Satyal doesn’t shy from more: names, backstory, detail. This exuberance is charming instead of exhausting because somehow the book remains engaging. Name is like a Bollywood film—in its joyous embrace of excess, in how it takes the long way round to old-fashioned narrative closure—but it’s equally akin to a well-made sitcom, veering into B and C plots I could have done without, though always cutting back to the main action just in time ... In its last 90 or so pages, this jaunty, madcap book tilts toward metafiction; a book about Indians that decides to interrogate what books about Indians are supposed to be ... I don’t mean to reduce this vibrant book, which is more than a text on the Indian-American novel. But I can’t help read Ranjana’s ambition (and, spoiler alert, considerable success) as the author’s real project, and I’m with them: I suspect that often we deem literary what we are reluctant to admit is merely boring; creating stories that people enjoy is a more than worthwhile endeavor.
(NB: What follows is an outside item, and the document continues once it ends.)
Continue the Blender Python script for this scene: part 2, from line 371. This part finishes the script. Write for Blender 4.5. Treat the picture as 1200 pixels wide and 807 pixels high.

...a funny, compassionate portrayal of the immigrant and second-generation immigrant experience ... Their individual stories of emigration are not thoroughly explored, which occasionally makes the story feel lacking or incomplete. But at the same time, Satyal’s focus on the present reminds us that a person’s past need not define them. No One Can Pronounce My Name is a tender story infused with humor and heart—it’s little wonder why this novel was so highly anticipated.
This is not a tableau of exotic spices and brilliant saris, of flashbacks to fables told in a village back in the old country. This is a brave portrait that sheds light on the parts of Indian culture that are seldom seen by those outside it ... There’s so much to praise in Satyal’s honesty that it’s a shame Ranjana’s obsession for vampire fiction feels not organic but forced, as if the author racked his mind for the most unexpected hobby for her demographic ... The ending is also unsatisfying, and doesn’t do justice to what came before. In the last chapters, shame-filled Ranjana has become a best-selling author reading to a packed audience. Anxiety-ridden Harit is living contentedly as an openly gay man. Satyal started out this novel by giving us the world, but he destroys it with all the patness of a Hollywood ending.
Through his beautifully crafted characters, Satyal’s second novel explores identity, sexuality, family, immigrant life, and Indian and American cultures. His writing is both humorous and heart-wrenching while he tells Ranjana’s and Harit’s stories. He draws every character with such clarity and depth that their lives become vivid to the reader. Satyal expertly describes the everyday struggles that define his characters, and he elevates the extraordinary moments of normal life in this skilled and thought-provoking novel.
Satyal imbues each of these characters (and a host of their friends, co-workers, and acquaintances) with psychological depth and does so, often, with cinematic vividness. These are stories of people who have not had the luxury of living unexamined lives ... As their lives intermingle, they discover not just friendship, but the value of their own heightened sensitivity to the world. A funny, uplifting novel that delivers emotionally complex characters.
Satyal captures his characters’ experiences within a close-knit Indian community, rounded out with excellent supporting characters like Harit’s mother and Ranjana’s husband, who have their own stories to tell, resulting in a vivid, complex tale.